2. Virtuous young men. "Your young men for Nazarites." "These were young men who," to use the language of another, "bound themselves by a vow to God and his service, and, in pursuance of that, denied themselves many of the lawful delights of sense, as drinking wine and eating grapes. There were some of their young men that were in their prime for the enjoyment of the pleasures of this life, and yet voluntarily abridged themselves of them; these God raised up by the power of his grace to be monuments of his grace, to his glory, and to be his witnesses against the impieties of that degenerate age." Virtuous and high-minded young men are amongst the chief ornaments and brightest hopes of a people. But how did Israel treat these Divine mercies? "They commanded the prophets, saying, Prophesy not." They did not wish to hear their voices; they closed their ears to their ministry. To a great extent this is the case with our own country now. The great bulk of our people say to the pulpits of England, by their conduct, "Prophesy not;" we do not want your ministry. Sad state this - a state of sin and the precursor of ruin. How did Israel treat these virtuous young men? "They gave the Nazarites wine to drink," They caused them to break their vow. This they did, it may be, by seductive promises, or frightening threats, or abashing ridicule and reproach. A greater crime than the crime of a people endeavouring to make young men drunkards can scarcely be imagined, and this crime England is on all hands earnestly promoting. The multiplication in our midst of beer houses and gin palaces, all under the sanction of law, is an insult to Heaven, an outrage on decency, a curse to the country. It behoves every philanthropist to take his stand against this abomination, and to sweep from the earth such huge establishments of the devil as the Burton breweries and the infernal spirit distilleries, whence streams of poison flow through every grade of social life. "Every inordinate cup is unbless'd, and the ingredient is a devil;" "O thou invisible spirit of wine, if thou hast no name to be known by, let us call thee devil!" (Shakespeare). - D.T.

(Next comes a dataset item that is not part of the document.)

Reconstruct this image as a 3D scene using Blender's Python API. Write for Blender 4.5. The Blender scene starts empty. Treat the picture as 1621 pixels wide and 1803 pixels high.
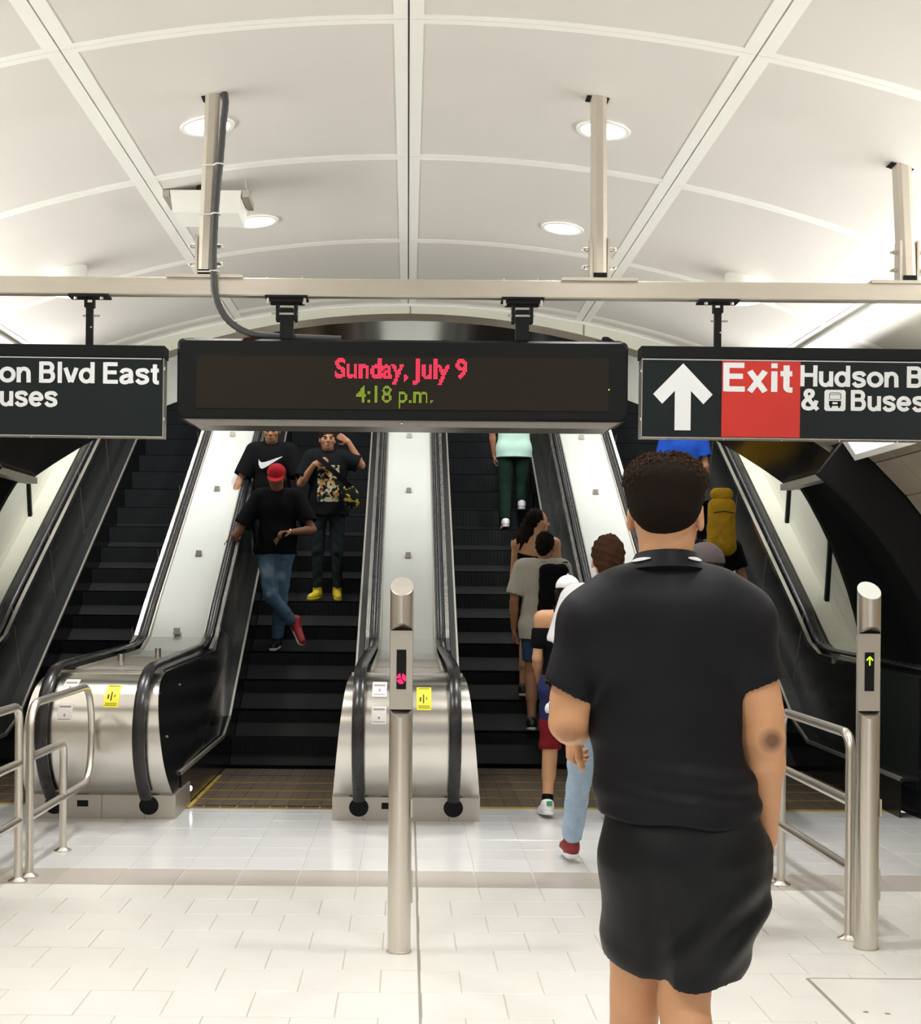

The figure of the text is one taken by Amos from his own experience as a husbandman. In the harvest field the cart is piled high with sheaves to be taken to the garner or the threshing floor. The wain groans - as poets put it - beneath the load. Even so, it is represented that the sins of Israel oppress Jehovah; he is distressed by their magnitude and their aggravations.

I. LIGHT IS CAST BY THIS LANGUAGE UPON THE CHARACTER OF GOD.

1. His repugnance to sin is here brought before us. The deities of the heathen do not seem to have been represented as hating sin, though they were pictured as resenting the neglect of their worshippers. It was otherwise with Jehovah, for he was not an invention of human ignorance and frailty. The Old Testament writers, with one consent, represent the Eternal as holy, and as hating sin as sin.

2. His distress at sin is conveyed in this declaration. This is no imperfection. Mere disapproval would have been an imperfection. But it is an encouraging view which we are justified in taking of the Divine character, as we read that God is pained by human iniquity. What an appeal to sinful man is this, "I am pressed under you"!

II. LIGHT IS CAST BY THIS LANGUAGE UPON THE NATURE OF HUMAN SIN. Men's transgressions are not unheeded by God, neither are they a matter of indifference to him. The Supreme Being is not oppressed by the vast care of the material universe. But sin is so heinous and awful that it affects his feelings - if we may use language so human. Shall man be careless with regard to that which is so felt by the infinite heart? Of all ills there can be none like this.

III. LIGHT IS CAST BY THIS LANGUAGE UPON THE PROSPECT OF REDEMPTION. This light may be dim, but it is an advance upon darkness. If man's sin is so distressing to God, there is reason to hope that Divine wisdom and grace will concur to provide means for its forgiveness and its cancelling. The feeling which is uttered in the figurative language of the text found lull expression in the cross of Christ, in the gospel of salvation. - T.

In the preceding verses there is observable an accumulation of human transgression and iniquity. And in these closing verses el the chapter the reader is equally struck with the rhetorical accumulation of figures intended to convey a deep impression of the inevitableness of retribution.

I. A PICTURE OF HUMAN GREATNESS. Man has his own standard of greatness. The prophet piles up epithets to represent man's power. In vivid colours and in rapid succession there rise before the imagination the figures of the "swift" runner who is wont to overtake his foe, the "strong" hero whose blow cleaves the helmet in twain, the "mighty" whose praise is upon all lips, the "bowman" whose arrow pierces the fugitive in the battlefield, the "swift on foot" who trusts for safety to his speed, the "horseman" whose charge has often broken the doughty ranks of the enemy, the "courageous," "the strong of his heart," whom no danger daunts.

II. A VISION OF INEVITABLE RETRIBUTION AND OF THE DISCOMFITURE OF THE ENEMIES OF GOD. Even such as those who have been described shall be powerless in the day of the Lord. Exemption from the operation of righteous law is not to be obtained by any human craft or might. The swift shall be overtaken, and the arm of the warrior shall tall powerless by his side. Justice must be vindicated; the Lord of right will never abandon his sovereign throne. - T.